Aim of the exercise =>
All lines from the beginning of the listing through the line with "from mathutils import Vector, Matrix" are to be copied word for word; the pictures are not.

start Data excerpt

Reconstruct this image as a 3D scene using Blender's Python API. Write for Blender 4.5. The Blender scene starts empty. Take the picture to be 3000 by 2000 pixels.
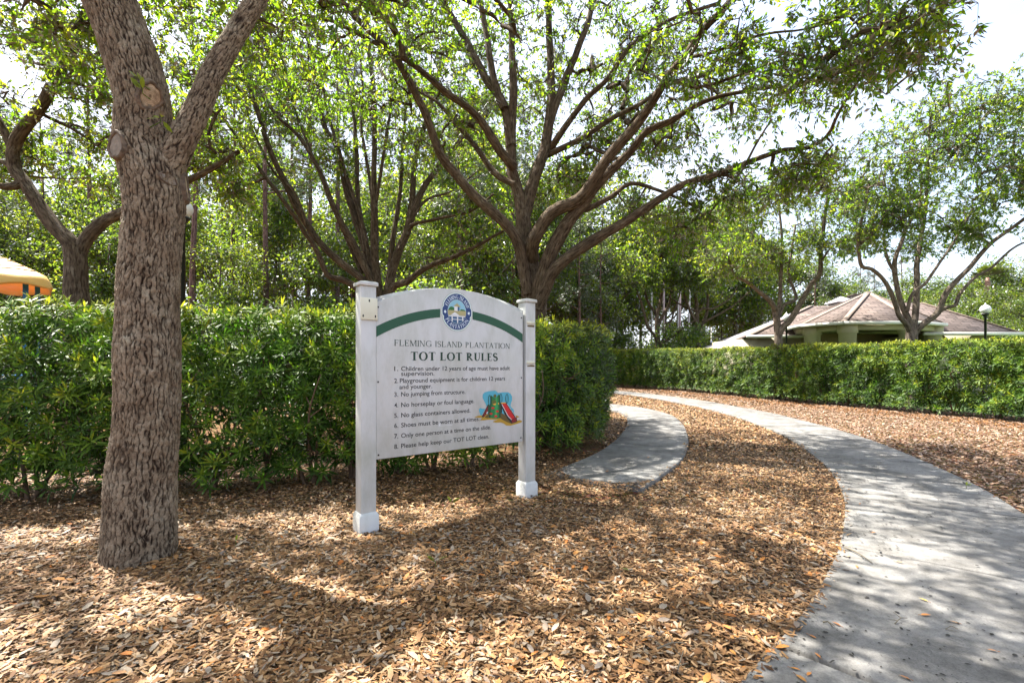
import bpy, math
import numpy as np
from mathutils import Vector, Matrix

# ------------------------------------------------------------------ camera, sky, sun, exposure
SC = bpy.context.scene
COL = SC.collection
FPX, CH, HZ = 1400.0, 1.4, 1068.0          # focal length in photo pixels, eye height, horizon row
cam = bpy.data.cameras.new('camera')
cam.sensor_width = 36.0
cam.lens = FPX / 3000 * 36
cam.shift_y = 68 / 3000
cam.clip_start, cam.clip_end = 0.05, 2000
cam_o = bpy.data.objects.new('camera', cam)
cam_o.location = (0, 0, CH)
cam_o.rotation_euler = (math.radians(90), 0, 0)
COL.objects.link(cam_o)
SC.camera = cam_o

SUN_EL, SUN_AZ = 61.0, 152.0               # azimuth measured from +X, counter-clockwise (towards the sun)
sd = Vector((math.cos(math.radians(SUN_EL)) * math.cos(math.radians(SUN_AZ)),
             math.cos(math.radians(SUN_EL)) * math.sin(math.radians(SUN_AZ)),
             math.sin(math.radians(SUN_EL))))
W = bpy.data.worlds.new('World')
SC.world = W
W.use_nodes = True
nt = W.node_tree
sky = nt.nodes.new('ShaderNodeTexSky')
sky.sky_type = 'NISHITA'
sky.sun_disc = False
sky.sun_elevation = math.radians(SUN_EL)
sky.sun_rotation = math.atan2(sd.x, sd.y)
sky.air_density, sky.dust_density, sky.ozone_density = 1.0, 4.0, 1.0
nt.nodes['Background'].inputs[1].default_value = 0.14
# thin bright cloud over the whole sky
_tc = nt.nodes.new('ShaderNodeTexCoord')
_mp = nt.nodes.new('ShaderNodeMapping')
_mp.inputs['Scale'].default_value = (1.0, 1.0, 2.6)
_ns = nt.nodes.new('ShaderNodeTexNoise')
_ns.inputs['Scale'].default_value = 2.3
_ns.inputs['Detail'].default_value = 8.0
_ns.inputs['Roughness'].default_value = 0.6
_rp = nt.nodes.new('ShaderNodeValToRGB')
_rp.color_ramp.elements[0].position, _rp.color_ramp.elements[0].color = 0.36, (.30, .30, .30, 1)
_rp.color_ramp.elements[1].position, _rp.color_ramp.elements[1].color = 0.62, (.88, .88, .88, 1)
_mx = nt.nodes.new('ShaderNodeMixRGB')
_mx.inputs[2].default_value = (2.45, 2.62, 2.95, 1)
nt.links.new(_tc.outputs['Generated'], _mp.inputs[0])
nt.links.new(_mp.outputs[0], _ns.inputs['Vector'])
nt.links.new(_ns.outputs[0], _rp.inputs[0])
nt.links.new(_rp.outputs[0], _mx.inputs[0])
nt.links.new(sky.outputs[0], _mx.inputs[1])
nt.links.new(_mx.outputs[0], nt.nodes['Background'].inputs[0])
sun = bpy.data.lights.new('sun', 'SUN')
sun.energy, sun.angle, sun.color = 5.0, math.radians(0.53), (1.0, 0.955, 0.88)
sun_o = bpy.data.objects.new('sun', sun)
sun_o.rotation_euler = sd.to_track_quat('Z', 'Y').to_euler()
sun_o.location = (0, 0, 40)
COL.objects.link(sun_o)
vs = SC.view_settings
vs.view_transform, vs.look, vs.gamma, vs.exposure = 'Standard', 'None', 1.0, 2.0
vs.use_curve_mapping = False
SC.render.engine = 'CYCLES'
cy = SC.cycles
cy.max_bounces, cy.diffuse_bounces, cy.glossy_bounces, cy.transmission_bounces = 6, 5, 2, 4
cy.use_adaptive_sampling, cy.adaptive_threshold = True, 0.02
cy.use_denoising = True
cy.caustics_reflective = cy.caustics_refractive = False

# ------------------------------------------------------------------ helpers
rng = np.random.default_rng(11)
ROOT = {}


def at(px, py, Y):
    return np.array([(px - 1500) / FPX * Y, Y, CH - (py - HZ) / FPX * Y])


def gp(px, py):
    Y = FPX * CH / (py - HZ)
    return np.array([(px - 1500) / FPX * Y, Y])


def tag(o, label=None, cat=None, group=None, kind=None):
    for k, v in (('label', label), ('category', cat), ('group', group), ('kind', kind)):
        if v:
            o[k] = v
    return o


def thing(name, label, cat, loc=(0, 0, 0), group=None, rz=0.0):
    o = bpy.data.objects.new(name, None)
    o.empty_display_size = 0.2
    COL.objects.link(o)
    o.location = loc
    o.rotation_euler = (0, 0, rz)
    tag(o, label, cat, group)
    return o


def mesh_np(name, V, faces, mat=None, attrs=None, smooth=False, midx=None):
    """V (n,3); faces: one (m,k) int array or a list of them; attrs: name -> (n,) or (n,3)."""
    if not isinstance(faces, (list, tuple)):
        faces = [faces]
    faces = [np.asarray(f, dtype=np.int32) for f in faces if len(f)]
    me = bpy.data.meshes.new(name)
    V = np.asarray(V, dtype=np.float32)
    me.vertices.add(len(V))
    me.vertices.foreach_set('co', V.ravel())
    idx = np.concatenate([f.ravel() for f in faces])
    tot = np.concatenate([np.full(len(f), f.shape[1], np.int32) for f in faces])
    start = np.concatenate([[0], np.cumsum(tot)[:-1]]).astype(np.int32)
    me.loops.add(len(idx))
    me.loops.foreach_set('vertex_index', idx)
    me.polygons.add(len(tot))
    me.polygons.foreach_set('loop_start', start)
    if smooth:
        me.polygons.foreach_set('use_smooth', np.ones(len(tot), bool))
    for k, a in (attrs or {}).items():
        a = np.asarray(a, dtype=np.float32)
        if a.ndim == 1:
            at_ = me.attributes.new(k, 'FLOAT', 'POINT')
            at_.data.foreach_set('value', a)
        else:
            at_ = me.attributes.new(k, 'FLOAT_VECTOR', 'POINT')
            at_.data.foreach_set('vector', a.ravel())
    if mat:
        me.materials.append(mat)
    me.update(calc_edges=True)
    return me


def obj(name, me, parent=None, loc=(0, 0, 0)):
    o = bpy.data.objects.new(name, me)
    COL.objects.link(o)
    if parent:
        o.parent = parent
    o.location = loc
    return o


def root_of(o):
    while o.parent:
        o = o.parent
    return o


def wobj(name, V, faces, mat, parent=None, attrs=None, smooth=False):
    """geometry given in world metres, stored relative to the (unrotated) root"""
    V = np.asarray(V, dtype=np.float64)
    if parent is not None:
        V = V - np.array(root_of(parent).location)
    return obj(name, mesh_np(name, V, faces, mat, attrs, smooth), parent)


class MB:
    """collects simple solids"""
    def __init__(s):
        s.v, s.f, s.n = [], {}, 0

    def add(s, V, F):
        V = np.asarray(V, float)
        s.v.append(V)
        for f in F:
            s.f.setdefault(len(f), []).append([i + s.n for i in f])
        s.n += len(V)
        return s

    def box(s, x0, x1, y0, y1, z0, z1):
        return s.add([(x0, y0, z0), (x1, y0, z0), (x1, y1, z0), (x0, y1, z0), (x0, y0, z1), (x1, y0, z1), (x1, y1, z1), (x0, y1, z1)],
                     [(0, 3, 2, 1), (4, 5, 6, 7), (0, 1, 5, 4), (1, 2, 6, 5), (2, 3, 7, 6), (3, 0, 4, 7)])

    def loft(s, rings, cap=True):
        k = len(rings[0])
        V = np.concatenate([np.asarray(r, float) for r in rings])
        F = []
        for i in range(len(rings) - 1):
            for j in range(k):
                a, b = i * k + j, i * k + (j + 1) % k
                F.append((a, b, b + k, a + k))
        if cap:
            F.append(tuple(range(k))[::-1])
            F.append(tuple(range((len(rings) - 1) * k, len(rings) * k)))
        return s.add(V, F)

    def lathe(s, prof, c=(0, 0), n=20):
        a = np.linspace(0, 2 * np.pi, n, endpoint=False)
        return s.loft([[(c[0] + r * np.cos(t), c[1] + r * np.sin(t), z) for t in a] for r, z in prof])

    def prism(s, poly, y0, y1):
        """polygon in x,z extruded along y"""
        k = len(poly)
        V = [(x, y0, z) for x, z in poly] + [(x, y1, z) for x, z in poly]
        F = [tuple(range(k)), tuple(range(k, 2 * k))[::-1]] + [(i, i + k, (i + 1) % k + k, (i + 1) % k) for i in range(k)]
        return s.add(V, F)

    def mesh(s, name, mat, smooth=False, attrs=None):
        return mesh_np(name, np.concatenate(s.v), [np.array(v) for v in s.f.values()], mat, attrs, smooth)


def bevel(o, w=0.004, seg=2):
    m = o.modifiers.new('bevel', 'BEVEL')
    m.width, m.segments, m.limit_method = w, seg, 'ANGLE'
    return o


def norm(a):
    return a / np.maximum(np.linalg.norm(a, axis=-1, keepdims=True), 1e-9)


def catmull(P, step):
    P = np.asarray(P, float)
    if len(P) < 3:
        n = max(2, int(np.linalg.norm(P[-1][:3] - P[0][:3]) / step) + 1)
        t = np.linspace(0, 1, n)[:, None]
        return P[0] * (1 - t) + P[-1] * t
    Q = np.vstack([2 * P[0] - P[1], P, 2 * P[-1] - P[-2]])
    out = []
    for i in range(1, len(Q) - 2):
        n = max(1, int(round(np.linalg.norm((Q[i + 1] - Q[i])[:3]) / step)))
        t = np.linspace(0, 1, n, endpoint=False)[:, None]
        a, b, c, d = Q[i - 1], Q[i], Q[i + 1], Q[i + 2]
        out.append(0.5 * ((2 * b) + (c - a) * t + (2 * a - 5 * b + 4 * c - d) * t ** 2 + (3 * b - a - 3 * c + d) * t ** 3))
    out.append(P[-1:])
    return np.vstack(out)


def _h(i, j, k, seed):
    n = (i * 374761393 + j * 668265263 + k * 2147483647 + seed * 974711) & 0xFFFFFFFF
    n = ((n ^ (n >> 13)) * 1274126177) & 0xFFFFFFFF
    n = n ^ (n >> 16)
    return (n & 0xFFFFFF) / float(0xFFFFFF)


def vnoise(P, seed=0):
    P = np.atleast_2d(np.asarray(P, float))
    if P.shape[1] == 2:
        P = np.c_[P, np.zeros(len(P))]
    I = np.floor(P).astype(np.int64)
    f = P - I
    f = f * f * (3 - 2 * f)
    r = 0
    for a in (0, 1):
        for b in (0, 1):
            for c in (0, 1):
                w = (f[:, 0] if a else 1 - f[:, 0]) * (f[:, 1] if b else 1 - f[:, 1]) * (f[:, 2] if c else 1 - f[:, 2])
                r = r + w * _h(I[:, 0] + a, I[:, 1] + b, I[:, 2] + c, seed)
    return r * 2 - 1


# ------------------------------------------------------------------ materials
def newmat(name):
    m = bpy.data.materials.new(name)
    m.use_nodes = True
    t = m.node_tree
    return m, t, t.nodes['Principled BSDF'], t.nodes['Material Output']


def nd(t, typ, **kw):
    n = t.nodes.new('ShaderNode' + typ)
    for k, v in kw.items():
        if k == 'ins':
            for a, b in v.items():
                n.inputs[a].default_value = b
        else:
            setattr(n, k, v)
    return n


def ramp(t, stops, interp='LINEAR'):
    n = t.nodes.new('ShaderNodeValToRGB')
    e = n.color_ramp.elements
    n.color_ramp.interpolation = interp
    while len(e) < len(stops):
        e.new(0.5)
    for el, (p, c) in zip(e, stops):
        el.position = p
        el.color = tuple(c) + (1,)
    return n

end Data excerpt

Result for this exercise =>
Reconstruct this image as a 3D scene using Blender's Python API. Write for Blender 4.5. The Blender scene starts empty. Take the picture to be 3000 by 2000 pixels.
import bpy, math
import numpy as np
from mathutils import Vector, Matrix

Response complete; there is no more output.